> **WHAT THE EXERCISE ASKS**
Every record here needs to be written out again exactly.

-------- TASK MATERIAL

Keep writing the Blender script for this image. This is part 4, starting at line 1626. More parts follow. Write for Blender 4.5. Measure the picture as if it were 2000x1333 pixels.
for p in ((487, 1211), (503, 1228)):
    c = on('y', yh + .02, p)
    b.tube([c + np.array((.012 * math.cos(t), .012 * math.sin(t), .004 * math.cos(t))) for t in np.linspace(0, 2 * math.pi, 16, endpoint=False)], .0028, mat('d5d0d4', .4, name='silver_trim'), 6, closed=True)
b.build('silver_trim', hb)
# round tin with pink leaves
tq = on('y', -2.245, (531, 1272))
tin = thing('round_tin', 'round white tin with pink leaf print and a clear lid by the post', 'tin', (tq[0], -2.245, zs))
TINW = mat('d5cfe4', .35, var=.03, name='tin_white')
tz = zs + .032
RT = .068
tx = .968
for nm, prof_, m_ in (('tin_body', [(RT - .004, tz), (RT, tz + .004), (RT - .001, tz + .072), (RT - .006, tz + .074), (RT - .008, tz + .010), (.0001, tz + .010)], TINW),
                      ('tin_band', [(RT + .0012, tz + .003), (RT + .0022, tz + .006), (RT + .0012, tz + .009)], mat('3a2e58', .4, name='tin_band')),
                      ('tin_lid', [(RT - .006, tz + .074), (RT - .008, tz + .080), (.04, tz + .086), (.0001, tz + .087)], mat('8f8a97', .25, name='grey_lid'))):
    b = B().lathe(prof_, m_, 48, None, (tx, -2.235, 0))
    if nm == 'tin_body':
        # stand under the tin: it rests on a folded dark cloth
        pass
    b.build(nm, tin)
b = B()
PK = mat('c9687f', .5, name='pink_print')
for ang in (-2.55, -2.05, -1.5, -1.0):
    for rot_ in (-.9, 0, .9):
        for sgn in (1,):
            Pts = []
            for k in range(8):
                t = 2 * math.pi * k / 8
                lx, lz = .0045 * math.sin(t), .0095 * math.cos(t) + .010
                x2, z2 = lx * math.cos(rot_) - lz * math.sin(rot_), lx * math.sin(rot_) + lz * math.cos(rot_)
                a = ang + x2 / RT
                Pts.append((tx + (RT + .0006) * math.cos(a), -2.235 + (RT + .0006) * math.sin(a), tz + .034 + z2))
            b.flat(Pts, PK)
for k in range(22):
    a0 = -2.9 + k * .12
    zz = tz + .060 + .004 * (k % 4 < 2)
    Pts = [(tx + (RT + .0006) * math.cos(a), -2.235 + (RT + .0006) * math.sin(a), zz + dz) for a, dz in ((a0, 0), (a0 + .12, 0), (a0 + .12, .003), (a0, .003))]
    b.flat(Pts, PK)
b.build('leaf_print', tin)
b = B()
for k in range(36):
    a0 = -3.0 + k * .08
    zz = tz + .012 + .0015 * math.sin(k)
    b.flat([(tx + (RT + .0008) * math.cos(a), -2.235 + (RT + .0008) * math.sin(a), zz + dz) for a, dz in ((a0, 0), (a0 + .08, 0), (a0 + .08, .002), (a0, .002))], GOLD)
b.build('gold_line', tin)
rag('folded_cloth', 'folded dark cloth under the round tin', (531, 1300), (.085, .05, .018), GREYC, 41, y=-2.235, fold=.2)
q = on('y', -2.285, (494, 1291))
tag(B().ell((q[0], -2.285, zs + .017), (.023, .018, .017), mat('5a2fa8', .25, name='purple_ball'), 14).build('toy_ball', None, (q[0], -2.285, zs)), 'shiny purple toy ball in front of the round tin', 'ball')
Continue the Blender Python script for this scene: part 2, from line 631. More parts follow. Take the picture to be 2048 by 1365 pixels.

----------------

> **SOLUTION TO THIS TASK**
Keep writing the Blender script for this image. This is part 4, starting at line 1626. More parts follow. Write for Blender 4.5. Measure the picture as if it were 2000x1333 pixels.
for p in ((487, 1211), (503, 1228)):
    c = on('y', yh + .02, p)
    b.tube([c + np.array((.012 * math.cos(t), .012 * math.sin(t), .004 * math.cos(t))) for t in np.linspace(0, 2 * math.pi, 16, endpoint=False)], .0028, mat('d5d0d4', .4, name='silver_trim'), 6, closed=True)
b.build('silver_trim', hb)
# round tin with pink leaves
tq = on('y', -2.245, (531, 1272))
tin = thing('round_tin', 'round white tin with pink leaf print and a clear lid by the post', 'tin', (tq[0], -2.245, zs))
TINW = mat('d5cfe4', .35, var=.03, name='tin_white')
tz = zs + .032
RT = .068
tx = .968
for nm, prof_, m_ in (('tin_body', [(RT - .004, tz), (RT, tz + .004), (RT - .001, tz + .072), (RT - .006, tz + .074), (RT - .008, tz + .010), (.0001, tz + .010)], TINW),
                      ('tin_band', [(RT + .0012, tz + .003), (RT + .0022, tz + .006), (RT + .0012, tz + .009)], mat('3a2e58', .4, name='tin_band')),
                      ('tin_lid', [(RT - .006, tz + .074), (RT - .008, tz + .080), (.04, tz + .086), (.0001, tz + .087)], mat('8f8a97', .25, name='grey_lid'))):
    b = B().lathe(prof_, m_, 48, None, (tx, -2.235, 0))
    if nm == 'tin_body':
        # stand under the tin: it rests on a folded dark cloth
        pass
    b.build(nm, tin)
b = B()
PK = mat('c9687f', .5, name='pink_print')
for ang in (-2.55, -2.05, -1.5, -1.0):
    for rot_ in (-.9, 0, .9):
        for sgn in (1,):
            Pts = []
            for k in range(8):
                t = 2 * math.pi * k / 8
                lx, lz = .0045 * math.sin(t), .0095 * math.cos(t) + .010
                x2, z2 = lx * math.cos(rot_) - lz * math.sin(rot_), lx * math.sin(rot_) + lz * math.cos(rot_)
                a = ang + x2 / RT
                Pts.append((tx + (RT + .0006) * math.cos(a), -2.235 + (RT + .0006) * math.sin(a), tz + .034 + z2))
            b.flat(Pts, PK)
for k in range(22):
    a0 = -2.9 + k * .12
    zz = tz + .060 + .004 * (k % 4 < 2)
    Pts = [(tx + (RT + .0006) * math.cos(a), -2.235 + (RT + .0006) * math.sin(a), zz + dz) for a, dz in ((a0, 0), (a0 + .12, 0), (a0 + .12, .003), (a0, .003))]
    b.flat(Pts, PK)
b.build('leaf_print', tin)
b = B()
for k in range(36):
    a0 = -3.0 + k * .08
    zz = tz + .012 + .0015 * math.sin(k)
    b.flat([(tx + (RT + .0008) * math.cos(a), -2.235 + (RT + .0008) * math.sin(a), zz + dz) for a, dz in ((a0, 0), (a0 + .08, 0), (a0 + .08, .002), (a0, .002))], GOLD)
b.build('gold_line', tin)
rag('folded_cloth', 'folded dark cloth under the round tin', (531, 1300), (.085, .05, .018), GREYC, 41, y=-2.235, fold=.2)
q = on('y', -2.285, (494, 1291))
tag(B().ell((q[0], -2.285, zs + .017), (.023, .018, .017), mat('5a2fa8', .25, name='purple_ball'), 14).build('toy_ball', None, (q[0], -2.285, zs)), 'shiny purple toy ball in front of the round tin', 'ball')
Continue the Blender Python script for this scene: part 2, from line 631. More parts follow. Take the picture to be 2048 by 1365 pixels.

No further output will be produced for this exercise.